■ Written instruction
Retype word for word the first line of the listing and each line after it up to the line with "c = on_gloss(px, py, .014);", with the pictures taken out.

═══ Exercise material ═══

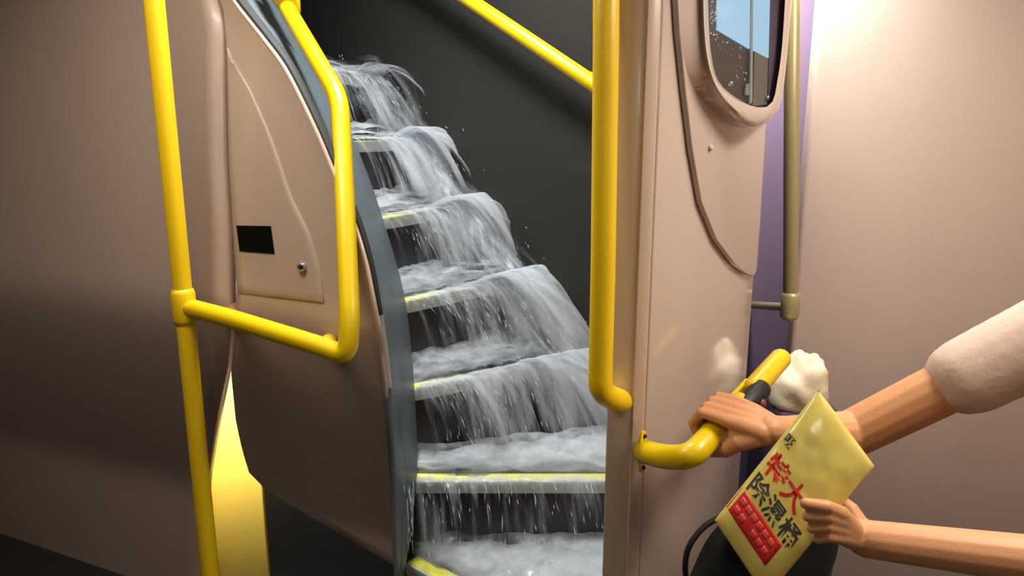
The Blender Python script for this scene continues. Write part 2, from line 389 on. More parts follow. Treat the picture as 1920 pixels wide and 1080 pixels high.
def on_gloss(px, py, lift=0): return PP(px, py, Vector((Cp.x, Cp.y, 0)) + GN * lift, GN)
pad = [(1266, -140), (1268, -60), (1275, 60), (1286, 170), (1299, 280), (1316, 380), (1344, 450), (1378, 496), (1404, 516), (1414, 518), (1420, 508), (1428, 390), (1437, 240), (1447, 100), (1456, -60), (1460, -140)]
link('raised_pad', slab([on_gloss(*p, .013) for p in pad], -GN * .0125), M['mauve_gloss'], gp, bevel=.003)
for (px, py) in ((1331, 277),):
    c = on_gloss(px, py, .014); link('screw', tube([c, c + GN * .002], .006, 12), M['lip'], gp, smooth=True)

# window housing bulging from the panel
OUT = [(1313, -60), (1315, 40), (1322, 110), (1337, 160), (1366, 205), (1405, 237), (1440, 226), (1463, 195), (1474, 120), (1484, 0), (1487, -60), (1487, -190), (1470, -270), (1420, -300), (1360, -280), (1322, -200)]
INN = [(1327, -60), (1329, 50), (1336, 115), (1351, 158), (1394, 192), (1430, 202), (1449, 190), (1458, 150), (1466, 90), (1472, 0), (1474, -60), (1474, -180), (1460, -250), (1420, -280), (1365, -262), (1333, -190)]
WPp = PY(1400, 100, 1.36); WNn = Vector((.70, -.715, .02)).normalized()
def ring2(pts, n=72):
    c = smooth_curve([px2(p) for p in pts] + [px2(pts[0])], n + 1); return c[:-1]
ro, ri = ring2(OUT), ring2(INN)
rings = []
def base_pt(q):
    t = min(1, max(0, (1430 - q.x) / 130)); 
    return on_gloss(q.x - 46 * t + 0, q.y + 18 * t, .012) if q.x < 1432 else PP(q.x, q.y, WPp - WNn * .07, WNn)
base = [base_pt(q) for q in ro]
rim = [PP(q.x, q.y, WPp, WNn) for q in ro]
cen = sum((Vector((q.x, q.y, 0)) for q in ri), Vector()) / len(ri)
face = [PP(*(q.lerp(p, .35)).xy, WPp + WNn * .008, WNn) for q, p in zip(ro, ri)]
inn = [PP(q.x, q.y, WPp + WNn * .004, WNn) for q in ri]
rec = [PP(q.x, q.y, WPp - WNn * .016, WNn) for q in ri]
mid = [b.lerp(r_, .55) + (b - r_) * .0 for b, r_ in zip(base, rim)]
R = [base, mid, rim, face, inn, rec]; N = len(base); v = [p for rr in R for p in rr]; f = []
for i in range(len(R) - 1):
    for k in range(N): f.append([i * N + k, i * N + (k + 1) % N, (i + 1) * N + (k + 1) % N, (i + 1) * N + k])
f.append([(len(R) - 1) * N + k for k in range(N)])
wh_ = empty('oval_window', PY(1400, 235, 1.42), 'oval window in a bulging mauve frame high on the glossy panel', 'window')
link('frame', mesh(v, f), M['mauve_gloss'], wh_, smooth=True, sharp=60)
bk = [PP(*(cen + (q - cen) * .995).xy, WPp - WNn * .015, WNn) for q in ri]
link('dark_backing', slab(bk, -WNn * .002), M['glassback'], wh_)
def onw(px, py, l): return PP(px, py, WPp + WNn * l, WNn)
o = link('lit_pane', slab([onw(1346, -200, -.010), onw(1346, 56, -.010), onw(1407, 92, -.010), onw(1444, 110, -.010), onw(1450, -200, -.010)], -WNn * .003), M['blue'], wh_)
o['label'] = 'pale blue lit pane'
link('mullion', slab([onw(1410, -200, -.0085), onw(1413, -200, -.0085), onw(1411, 190, -.0085), onw(1406, 196, -.0085)], -WNn * .003), mat('mullion_grey', srgb(128, 140, 140), .4), wh_)
link('side_post', slab([onw(1450, -200, -.009), onw(1470, -200, -.009), onw(1464, 100, -.009), onw(1450, 186, -.009), onw(1440, 190, -.009)], -WNn * .003), M['purple_dark'], wh_)
link('seal_plate', slab([onw(1415, 96, -.0095), onw(1440, 110, -.0095), onw(1438, 196, -.0095), onw(1412, 198, -.0095)], -WNn * .003), mat('olive_plate', srgb(92, 90, 78), .5), wh_)
for (px, py) in ((1367, 157), (1436, 183)):
    c = onw(px, py, -.010); link('bolt', tube([c, c + WNn * .004], .0048, 14), M['steel'], wh_, smooth=True)
c = onw(1403, 170, -.0095); link('label_tab', slab([onw(1399, 158, -.0095), onw(1408, 156, -.0095), onw(1406, 178, -.0095), onw(1397, 178, -.0095)], -WNn * .002), mat('tab_grey', srgb(120, 122, 112), .5), wh_)
gl = [PP(q.x, q.y, WPp - WNn * .002, WNn) for q in ri]; link('glass_pane', slab(gl, -WNn * .003), M['glass'], wh_)
v = []; f = []
for i in range(70):      # rain drops on the pane
    px, py = (random.uniform(1331, 1348), random.uniform(-10, 75)) if i < 48 else (random.uniform(1345, 1400), random.uniform(60, 150))
    c = onw(px, py, -.0015); rr = random.uniform(.0005, .0014); a_ = WNn.cross(Vector((0, 0, 1))).normalized(); b_ = Vector((0, 0, 1)); k0 = len(v)
    v.append(c + WNn * rr)
    for k in range(6): v.append(c + a_ * rr * math.cos(k * math.pi / 3) + b_ * rr * 1.5 * math.sin(k * math.pi / 3))
    for k in range(6): f.append([k0, k0 + 1 + k, k0 + 1 + (k + 1) % 6])
o = link('rain_drops', mesh(v, f), M['drop'], wh_, smooth=True); o['kind'] = 'stuff'

# pole in front of the pillar
pts = [PY(1137, -150, 1.205), PY(1136, 100, 1.19), PY(1131, 500, 1.175), PY(1125, 735, 1.17), PY(1160, 752, 1.20), PY(1178, 748, 1.245)]
pr = rail('pillar_pole', pts, .0208, .035, 'thick upright yellow pole in front of the mauve pillar', 'yellow_warm', loc=PY(1125, 745, 1.17))
# grab rail held by the passenger
R0 = PY(1203, 846, 1.185); R1 = PY(1296, 857, 1.075); R2 = PY(1464, 672, 1.34)
gr = empty('grab_rail', R0, 'short yellow grab rail with a broken button housing, gripped by a hand', 'handrail')
rd = (R2 - R1).normalized()
b0, b1 = .16, .235            # cut-out for the bell push along the bar
Lr = (R2 - R1).length
t0 = .50 * Lr; t1 = .64 * Lr
bar1 = fillet([R0 + (R1 - R0) * .05, R0.lerp(R1, .5) + Vector((0, 0, -.006)), R1, R1 + rd * t0], .055)
link('bar', tube(bar1, .0208), M['yellow'], gr, smooth=True)
link('bar', tube([R1 + rd * t1, R2], .0200), M['yellow'], gr, smooth=True)
sd = rd.cross(Vector((0, 0, 1))).normalized(); upv = sd.cross(rd).normalized()
c0, c1 = R1 + rd * (t0 - .01), R1 + rd * (t1 + .01)
link('bridge', tube([c0 - sd * .0155 + upv * .010, c1 - sd * .0155 + upv * .010], .0045, 10), M['yellow'], gr, smooth=True)
hs = link('button_housing', tube([c0 + rd * .005 + sd * .010, c1 - rd * .002 + sd * .012], [.0185, .019], 18), M['black'], gr, smooth=True)
q = (c0 + c1) / 2 + sd * .028 - upv * .008; o = link('button', tube([q - sd * .004, q + sd * .001], .010, 14), mat('dull_red', srgb(120, 46, 52), .5), hs, smooth=True)
fl = []
for k in range(24):
    a_ = 2 * math.pi * k / 24; fl.append(R0 + Vector((0, 0, 1)) * (.040 * math.sin(a_)) + Vector((GD.x, GD.y, 0)) * (.014 * math.cos(a_)))
link('flange', slab([p + GN * .004 for p in fl], -GN * .005), M['yellow_warm'], gr, bevel=.001)
for s_ in (-1, 1):
    c = R0 + Vector((0, 0, .030 * s_)) + GN * .004; link('screw', tube([c, c + GN * .002], .004, 10), M['black'], gr, smooth=True)

# ------------------------------------------------------------------ right background
a, b = PY(1330, 540, 2.25), PY(1560, 540, 2.25)
structure(link('wall_rear', prism([(a.x, a.y), (b.x, b.y), (b.x, b.y + .05), (a.x, a.y + .05)], 0, 2.15), M['purple']))
a, b = PY(1494, 540, 1.93), PY(2200, 540, 1.93)
structure(link('wall_side', prism([(a.x, a.y), (b.x, b.y), (b.x, b.y + .05), (a.x, a.y + .05)], 0, 2.15), mat('mauve_matt', srgb(192, 170, 158), .55, var=.04), bevel=.01))
j = PY(1481, 577, 1.84)
sr = empty('side_rail', j, 'satin khaki upright rail with elbow in front of the purple wall', 'handrail')
link('bar', tube([PY(1486, -60, 1.86), j + Vector((0, 0, .02))], .019), M['khaki'], sr, smooth=True)
link('elbow', tube([j + Vector((.0, 0, .032)), j + Vector((0, 0, -.020))], .024), M['khaki'], sr, smooth=True)
link('cross_bar', tube([j, PY(1402, 571, 2.245)], .0115), M['khaki'], sr, smooth=True)
a = PY(1476, 785, 1.62)
lg = link('ledge_cabinet', prism([(a.x, a.y), (a.x + .15, a.y), (a.x + .15, a.y + .24), (a.x, a.y + .26)], 0, a.z), M['purple_dark'], bevel=.01)
tag(lg, 'dark purple ledge cabinet under the cream cloth bundle', 'cabinet')
v = []; f = []; c = PY(1500, 726, 1.70)
for i in range(25):
    for k in range(40):
        th = math.pi * i / 24; ph = 2 * math.pi * k / 40
        p = Vector((.070 * math.sin(th) * math.cos(ph), .06 * math.sin(th) * math.sin(ph), .088 * math.cos(th)))
        nz = noise.noise(p * 26) * .016 + abs(noise.noise(p * 45 + Vector((3, 1, 2)))) * .010
        p = p * (1 + nz / .09); p.z = max(p.z, a.z + .001 - c.z); v.append(c + p)
for i in range(24):
    for k in range(40): f.append([i * 40 + k, i * 40 + (k + 1) % 40, (i + 1) * 40 + (k + 1) % 40, (i + 1) * 40 + k])
o = link('cloth_bundle', mesh(v, f), M['cream_cloth'], smooth=True, sharp=0); tag(o, 'crumpled cream cloth bundle behind the passenger forearm', 'cloth')

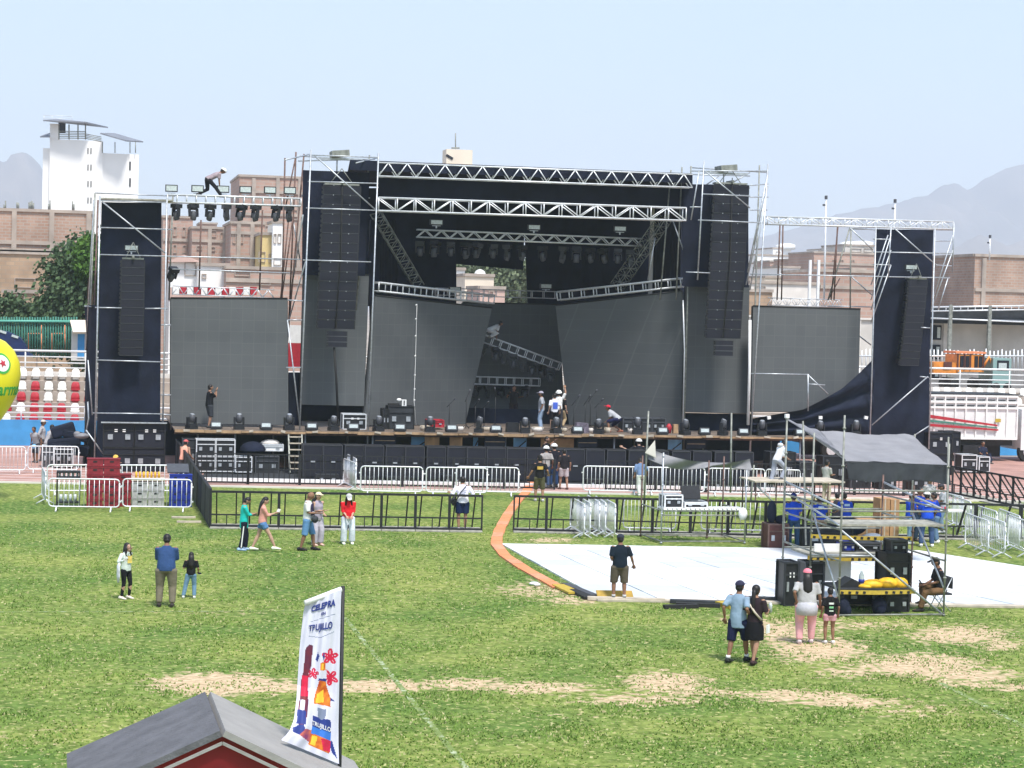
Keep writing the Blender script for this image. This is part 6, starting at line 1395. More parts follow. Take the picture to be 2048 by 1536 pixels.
def banner():
    Y = 22.3; tl, tr_ = P(611, 1206, Y=Y), P(683, 1178, Y=Y+.1); bl0, br = P(563, 1478, Y=Y-.5), P(678, 1527, Y=Y)
    t = thing('beer_banner', 'tall white beer banner with bottle picture in the foreground', 'banner', (tr_.x, Y, 0))
    off = V(t.location)
    LE = [(611, 1206), (607, 1225), (603, 1260), (599, 1300), (596, 1350), (593, 1400), (588, 1440), (578, 1465), (563, 1480)]
    RE = [(683, 1180), (682, 1202), (681, 1240), (680, 1285), (679, 1340), (678, 1400), (677, 1450), (677, 1490), (678, 1528)]
    def edge(E, v_):
        y = E[0][1]+(E[-1][1]-E[0][1])*v_
        for a, b in zip(E, E[1:]):
            if y <= b[1]+1e-6: f = (y-a[1])/(b[1]-a[1]); return a[0]*(1-f)+b[0]*f, y
        return E[-1]
    def S(u, v_):
        v_ = min(max(v_, 0), 1); l, r = edge(LE, v_), edge(RE, v_)
        p = P(l[0]*(1-u)+r[0]*u, l[1]*(1-u)+r[1]*u, Y=Y-.35*(1-u)*max(0, v_-.6)*2+.03*math.sin(u*5+v_*4)+.015*math.sin(u*13+v_*9)+.008*math.sin(u*30+v_*3)); return p-off
    def inside(pts, u, v_):
        c = False; k = len(pts)
        for i in range(k):
            (x1, y1), (x2, y2) = pts[i], pts[(i+1) % k]
            if (y1 > v_) != (y2 > v_) and u < (x2-x1)*(v_-y1)/(y2-y1)+x1: c = not c
        return c
    # printed picture: (material index, polygon in banner space), later ones on top
    PR = [(2, [(.13, .885), (.42, .87), (.5, .90), (.45, .955), (.2, .93)]), (1, [(.03, .905), (.2, .845), (.28, .88), (.2, .93), (.06, .93)]), (1, [(.80, .90), (.86, .88), (.97, .975), (.86, .95)]),
      (1, [(.41, .405), (.46, .355), (.50, .385), (.45, .425)]), (1, [(.58, .385), (.61, .35), (.635, .39), (.6, .41)]), (1, [(.72, .62), (.9, .645), (.74, .655)]),
      (5, [(.15, .33), (.24, .305), (.33, .315), (.31, .45), (.25, .50), (.24, .56), (.28, .70), (.27, .85), (.12, .87), (.06, .86), (.08, .56), (.12, .50), (.13, .45)]),
      (6, [(.10, .52), (.25, .52), (.26, .66), (.1, .67)]), (0, [(.10, .695), (.2, .69), (.2, .76), (.1, .77)]), (1, [(.05, .77), (.24, .76), (.27, .85), (.06, .87)]),
      (3, [(.53, .425), (.66, .42), (.67, .53), (.70, .57), (.79, .63), (.81, .70), (.83, .955), (.80, .965), (.42, .965), (.40, .95), (.40, .70), (.42, .64), (.49, .57), (.52, .53)]),
      (4, [(.47, .63), (.62, .59), (.64, .67), (.45, .69)]), (4, [(.56, .43), (.61, .43), (.6, .47), (.56, .47)]),
      (0, [(.50, .475), (.68, .47), (.685, .535), (.49, .54)]), (1, [(.50, .527), (.68, .522), (.685, .537), (.49, .542)]),
      (0, [(.40, .695), (.81, .685), (.82, .80), (.40, .81)]), (1, [(.40, .775), (.82, .765), (.825, .885), (.40, .89)]), (7, [(.40, .845), (.82, .835), (.825, .885), (.40, .89)]), (8, [(.50, .715), (.71, .71), (.69, .765), (.6, .785), (.52, .77)]),
      (6, [(.62, .895), (.82, .885), (.83, .955), (.7, .96)]), (4, [(.43, .90), (.55, .895), (.53, .955), (.44, .955)]),
      (8, [(.22, .148), (.88, .128), (.88, .132), (.22, .152)]), (8, [(.2, .245), (.5, .262), (.5, .267), (.2, .25)]), (8, [(.5, .262), (.84, .235), (.84, .239), (.5, .267)])]
    def flower(u, v_, cu, cv, r, ph):
        x, y = (u-cu)/r, (v_-cv)/(r*.235); d = math.hypot(x, y); a = math.atan2(y, x)+ph
        k = abs(math.cos(a*2.5)); return 9 if d < .25 else (6 if d < .45+.62*k and abs(math.sin(a*2.5)) > .12*(d < .8) else -1)
    nu, nv = 64, 230; vs = [S(i/nu, j/nv) for j in range(nv+1) for i in range(nu+1)]; F = [(j*(nu+1)+i, j*(nu+1)+i+1, (j+1)*(nu+1)+i+1, (j+1)*(nu+1)+i) for j in range(nv) for i in range(nu)]
    g = M(); g.add(vs, F, 0, True); n0 = len(F)
    for j in range(nv):
        for i in range(nu):
            u, v_ = (i+.5)/nu, (j+.5)/nv; k = 0
            for fl in ((.76, .385, .2, .3), (.77, .51, .2, .9), (.36, .50, .15, .2)):
                q = flower(u, v_, *fl)
                if q >= 0: k = q if q != 9 else 6
            for mi_, pg in PR:
                if inside(pg, u, v_): k = mi_
            g.mi[j*nu+i] = k
    vb = [S(i/14, j/30)+V((0, .012, 0)) for j in range(31) for i in range(15)]; g.add(vb, [((j+1)*15+i, (j+1)*15+i+1, j*15+i+1, j*15+i) for j in range(30) for i in range(14)], 0, True)
    m_['navy_print'] = mat('navy_print', (.02, .04, .22), .6)
    g.build('cloth', [mat('banner_white', (.66, .66, .76), .6, nz=.06, ns=4), m_['navy_print'], mat('splash_print', (.8, .2, .04), .6, col2=(.25, .05, .15), ns=9), mat('amber_print', (.85, .28, .03), .5, col2=(.42, .04, .01), ns=11), mat('gold_print', (.95, .55, .05), .6),
        mat('dark_print', (.22, .03, .03), .6, col2=(.06, .02, .08), ns=7), mat('red_print', (.60, .015, .06), .6, nz=.25, ns=14), mat('blue_print', (.04, .18, .6), .6), mat('grey_print', (.2, .24, .34), .6)], t)
    g = M(); g.tube(tr_-off+V((.02, .03, .03)), V((P(679, 1528, Y=Y).x-off.x+.015, .05, 0)), .022, 8); g.build('pole', 'black_paint', t)
    g = M(); g.tube(tl-off+V((-.01, -.01, 0)), tr_-off+V((-.005, -.01, 0)), .03, 10); g.build('top_tube', 'white_plastic', t)
    def text(s, size, u0, v0, mt, sx=1.0, bold=.0):
        o = text_mesh('lettering', s, size, mt, Matrix.Identity(4), t, 0, bold)
        for q in o.data.vertices:
            x, y = q.co.x*sx, q.co.y; q.co = S(u0+x/.42, v0-y/1.85)-V((0, .012, 0))
    text('CELEBRA', .10, .52, .062, 'navy_print', .66, .005); text('EN', .045, .54, .112, 'navy_print', .9, .002); text('TRUJILLO', .105, .49, .195, 'navy_print', .58, .004); text('TRUJILLO', .07, .61, .822, 'white_plastic', .62, .001)
banner()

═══

■ Full answer
The Blender Python script for this scene continues. Write part 2, from line 389 on. More parts follow. Treat the picture as 1920 pixels wide and 1080 pixels high.
def on_gloss(px, py, lift=0): return PP(px, py, Vector((Cp.x, Cp.y, 0)) + GN * lift, GN)
pad = [(1266, -140), (1268, -60), (1275, 60), (1286, 170), (1299, 280), (1316, 380), (1344, 450), (1378, 496), (1404, 516), (1414, 518), (1420, 508), (1428, 390), (1437, 240), (1447, 100), (1456, -60), (1460, -140)]
link('raised_pad', slab([on_gloss(*p, .013) for p in pad], -GN * .0125), M['mauve_gloss'], gp, bevel=.003)
for (px, py) in ((1331, 277),):
    c = on_gloss(px, py, .014); link('screw', tube([c, c + GN * .002], .006, 12), M['lip'], gp, smooth=True)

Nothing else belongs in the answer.